Estates, Gifts, And Trusts (EGT)

Trust Decanting (Portfolio 871)

  • This portfolio discusses the distribution of trust property further in trust pursuant to a trustee’s power to distribute property to trust beneficiaries, commonly referred to as trust decanting.

Description

Tax Management Portfolio, Trust Decanting, No. 871, discusses the distribution of trust property further in trust pursuant to a trustee’s power to distribute property to trust beneficiaries, commonly referred to as trust decanting.

Trust decanting generally refers to the exercise of a trustee’s discretionary power to distribute trust property to trust beneficiaries by distributing such property to another trust for the benefit of one or more of such beneficiaries. Although trust decanting may be authorized under common law, many states have enacted trust decanting statutes allowing a trustee to appoint trust property in favor of another trust.
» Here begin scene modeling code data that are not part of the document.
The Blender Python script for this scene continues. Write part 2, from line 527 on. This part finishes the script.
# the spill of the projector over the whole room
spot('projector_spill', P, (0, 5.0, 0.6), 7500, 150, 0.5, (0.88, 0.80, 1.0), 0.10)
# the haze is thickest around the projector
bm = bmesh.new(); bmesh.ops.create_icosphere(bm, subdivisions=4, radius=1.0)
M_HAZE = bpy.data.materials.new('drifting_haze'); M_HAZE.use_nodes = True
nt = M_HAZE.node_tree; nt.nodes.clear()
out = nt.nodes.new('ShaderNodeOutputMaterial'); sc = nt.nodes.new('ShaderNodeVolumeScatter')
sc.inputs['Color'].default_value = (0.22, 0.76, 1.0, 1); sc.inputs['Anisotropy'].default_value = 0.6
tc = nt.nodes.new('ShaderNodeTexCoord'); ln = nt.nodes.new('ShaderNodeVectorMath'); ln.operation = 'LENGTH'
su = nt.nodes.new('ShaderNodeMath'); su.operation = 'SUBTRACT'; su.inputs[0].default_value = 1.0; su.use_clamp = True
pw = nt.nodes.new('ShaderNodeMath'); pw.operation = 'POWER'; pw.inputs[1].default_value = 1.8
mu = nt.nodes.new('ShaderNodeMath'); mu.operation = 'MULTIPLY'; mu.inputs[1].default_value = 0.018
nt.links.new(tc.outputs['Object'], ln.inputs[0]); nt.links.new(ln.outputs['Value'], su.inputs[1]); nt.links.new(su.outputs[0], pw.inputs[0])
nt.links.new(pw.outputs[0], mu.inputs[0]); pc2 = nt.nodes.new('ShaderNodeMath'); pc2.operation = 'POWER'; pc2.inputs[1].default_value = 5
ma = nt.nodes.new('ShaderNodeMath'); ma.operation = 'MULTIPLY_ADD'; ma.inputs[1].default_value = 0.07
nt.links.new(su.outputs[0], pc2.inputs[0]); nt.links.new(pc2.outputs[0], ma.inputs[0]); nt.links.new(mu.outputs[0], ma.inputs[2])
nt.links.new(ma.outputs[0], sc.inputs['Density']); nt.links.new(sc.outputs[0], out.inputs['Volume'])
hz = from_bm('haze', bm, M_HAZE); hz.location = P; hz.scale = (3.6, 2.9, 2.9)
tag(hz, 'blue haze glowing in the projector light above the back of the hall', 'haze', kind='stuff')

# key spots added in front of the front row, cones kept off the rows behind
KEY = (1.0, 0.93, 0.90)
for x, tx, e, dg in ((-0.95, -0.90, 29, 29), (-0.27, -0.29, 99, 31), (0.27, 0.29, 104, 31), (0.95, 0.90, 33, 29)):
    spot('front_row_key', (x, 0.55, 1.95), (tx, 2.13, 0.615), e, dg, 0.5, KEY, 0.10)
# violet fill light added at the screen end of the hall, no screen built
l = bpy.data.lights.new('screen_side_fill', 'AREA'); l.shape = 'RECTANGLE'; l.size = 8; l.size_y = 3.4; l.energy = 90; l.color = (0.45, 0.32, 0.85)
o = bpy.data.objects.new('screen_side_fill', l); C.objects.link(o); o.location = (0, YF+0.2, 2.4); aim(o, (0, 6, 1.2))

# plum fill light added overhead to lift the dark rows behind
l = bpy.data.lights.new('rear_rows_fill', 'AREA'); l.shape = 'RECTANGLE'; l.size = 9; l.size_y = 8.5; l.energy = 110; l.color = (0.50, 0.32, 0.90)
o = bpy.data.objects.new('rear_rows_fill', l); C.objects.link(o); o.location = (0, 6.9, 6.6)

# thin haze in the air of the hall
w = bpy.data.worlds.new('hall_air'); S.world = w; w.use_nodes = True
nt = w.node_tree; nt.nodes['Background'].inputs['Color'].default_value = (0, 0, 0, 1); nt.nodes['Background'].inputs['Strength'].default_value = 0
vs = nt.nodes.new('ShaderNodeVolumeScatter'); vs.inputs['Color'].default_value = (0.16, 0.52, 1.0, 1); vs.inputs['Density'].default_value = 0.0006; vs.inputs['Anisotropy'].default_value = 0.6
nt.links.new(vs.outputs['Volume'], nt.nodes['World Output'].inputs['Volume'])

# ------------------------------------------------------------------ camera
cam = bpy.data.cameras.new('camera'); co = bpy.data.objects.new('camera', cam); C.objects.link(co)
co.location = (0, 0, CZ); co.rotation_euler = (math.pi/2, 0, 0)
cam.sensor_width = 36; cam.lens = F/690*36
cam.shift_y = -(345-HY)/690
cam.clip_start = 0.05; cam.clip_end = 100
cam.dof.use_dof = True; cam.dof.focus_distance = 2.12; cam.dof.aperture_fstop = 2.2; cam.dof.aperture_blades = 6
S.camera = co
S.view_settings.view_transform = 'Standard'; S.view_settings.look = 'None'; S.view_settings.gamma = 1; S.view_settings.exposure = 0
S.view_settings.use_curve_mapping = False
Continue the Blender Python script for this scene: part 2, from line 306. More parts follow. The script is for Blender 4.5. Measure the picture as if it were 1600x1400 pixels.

This portfolio examines the common law background of trust decanting, trust decanting statutes, potential uses or applications of trust decanting, and potential tax consequences of trust decanting. Examples are used to illustrate and discuss various issues.

This portfolio may be cited as Culp & Bennett Mellen, 871 T.M., Trust Decanting.

Table of Contents

I. Introduction
II. Decanting Under Common Law
III. State Decanting Statutes
IV. Tax Treatment of Decanting
V. Fiduciary, Ethical, and Practical Considerations
VI. Comparison to Trust Modifications, Mergers, or Divisions
VII. Planning Opportunities

william-r-culp
William Culp, Jr.
Partner
Culp Elliot & Carpenter, PLLC
mellen-briani-2015
Briani Bennett-Mellen
Senior Counsel
Culp Elliott & Carpenter P.L.L.C.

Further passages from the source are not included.